Confederations Cup: Semi-Final Beef (Part 2)

Part 1 about Uruguay urinating on newspapers and upsetting Brazil can be found here.

So Confederations Cup audiences have gobbled away their two veg in the form of the exciting group stages, and that leaves us with the meat of the tournament; the semi-finals.

More specifically, the beef.

Last night we saw Brazil exorcise some demons against Uruguay and triumph with a 2-1 win to book their inevitable place in the final, which gives us one half of the Brazil vs Spain final which the whole world and his cat predicted.

I predict great pain in my future…

Spain will square off against Italy tonight for their chance to complete the prediction, and things don’t look pretty for the boys in blue.

It may have escaped your attention, but Spain are the best team in the world right now, and certainly in the top three ever (at least statistically), and while Italy are a great side to mere mortals like us, Spain have been using them as whipping boys for a while now.

In fact Spain have only lost once to Italy in their last eight meetings, having won three and even beaten them on penalties. Of course if Italy thought that being dumped out of the Euro 2008 quarter-finals by a Fabregas penalty was bad they were in for an even more unpleasant experience last year when they were deconstructed 4-0 in the Euro 2012 final by the Spaniards.

Spain are even picking on their youth, beating the Italy U-21’s 4-2 in the U-21 Euro 2013 final a few weeks ago.

So the match up is one-sided, and that’s only the Spanish half of it. Italy are now without current top scorer Mario Balotelli and the metronomical Andrea Pirlo may not be fit either. Add this to the fact that Gli Azzurri’s  normally inspiring defence is suddenly leaking (eight goals in the Cup so far), and things do not look good for the Italian hopes.

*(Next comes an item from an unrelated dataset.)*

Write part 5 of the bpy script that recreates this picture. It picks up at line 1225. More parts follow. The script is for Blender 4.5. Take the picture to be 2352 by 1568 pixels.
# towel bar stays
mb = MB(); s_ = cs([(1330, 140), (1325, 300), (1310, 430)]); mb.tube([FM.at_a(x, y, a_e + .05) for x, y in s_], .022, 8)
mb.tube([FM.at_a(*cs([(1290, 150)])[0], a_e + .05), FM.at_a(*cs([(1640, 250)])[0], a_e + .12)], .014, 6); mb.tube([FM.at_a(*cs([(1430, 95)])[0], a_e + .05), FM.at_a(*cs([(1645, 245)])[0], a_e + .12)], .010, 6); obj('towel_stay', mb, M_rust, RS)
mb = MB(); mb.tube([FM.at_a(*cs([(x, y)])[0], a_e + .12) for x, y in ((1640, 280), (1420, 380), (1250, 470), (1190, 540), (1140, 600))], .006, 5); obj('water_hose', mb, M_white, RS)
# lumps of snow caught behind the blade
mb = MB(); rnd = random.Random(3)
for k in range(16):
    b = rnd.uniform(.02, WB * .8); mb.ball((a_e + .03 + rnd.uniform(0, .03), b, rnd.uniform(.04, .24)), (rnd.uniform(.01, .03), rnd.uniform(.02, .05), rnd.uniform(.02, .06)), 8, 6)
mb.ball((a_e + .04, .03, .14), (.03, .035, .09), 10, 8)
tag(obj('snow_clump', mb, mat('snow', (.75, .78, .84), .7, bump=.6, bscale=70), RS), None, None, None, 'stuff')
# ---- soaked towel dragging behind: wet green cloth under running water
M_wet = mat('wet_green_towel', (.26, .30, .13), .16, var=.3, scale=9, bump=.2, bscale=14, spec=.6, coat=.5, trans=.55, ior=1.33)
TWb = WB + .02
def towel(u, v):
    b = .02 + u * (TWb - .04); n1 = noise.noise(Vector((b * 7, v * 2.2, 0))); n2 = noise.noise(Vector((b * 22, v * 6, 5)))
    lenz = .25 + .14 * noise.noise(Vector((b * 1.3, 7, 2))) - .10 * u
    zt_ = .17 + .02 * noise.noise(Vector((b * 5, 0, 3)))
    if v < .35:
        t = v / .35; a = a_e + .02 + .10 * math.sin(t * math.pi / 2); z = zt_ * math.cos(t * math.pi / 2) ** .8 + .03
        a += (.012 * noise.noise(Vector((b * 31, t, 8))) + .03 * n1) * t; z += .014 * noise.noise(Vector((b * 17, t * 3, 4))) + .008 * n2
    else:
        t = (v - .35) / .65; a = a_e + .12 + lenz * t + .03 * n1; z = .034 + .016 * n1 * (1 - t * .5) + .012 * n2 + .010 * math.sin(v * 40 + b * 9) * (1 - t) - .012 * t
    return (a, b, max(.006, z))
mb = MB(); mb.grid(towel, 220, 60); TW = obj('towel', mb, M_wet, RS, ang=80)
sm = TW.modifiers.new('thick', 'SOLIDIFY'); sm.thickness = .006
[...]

…well most things don’t look good.

And they aren’t. I can’t see any way for Spain not to win with their football and deep squad of world-class players. They will probably smash Italy once again, then go and trounce Brazil in the final. But before you give up on this one-sided contest consider what we have here.

We’ve got all the equipment to start a rivalry. Think of it like a camp fire:

The kindling and straw at the bottom is your standard inter-player rivalries, people who play against each other at domestic level and the fact that they’re both European. Now you add some bigger bits of wood on. these are the recent defeats of Italy: a twig for the U-21’s, a branch for the 2008 penalties, and big block for 2012 final. Everything’s in place – all we need is the spark – an Italian win, and there’ll be fire.

Italy win and this rivalry will burst into the modern era, perhaps dominating in Europe. If Italy throw a few debatable tackles tonight, grab a contestable goal, and knock overwhelming favourites Spain out (thus denying them of the only trophy they haven’t won) the future match-ups between the two will be great.

So tonight, assuming your neutral, you’re not cheering for an upset, you’re cheering for the spark.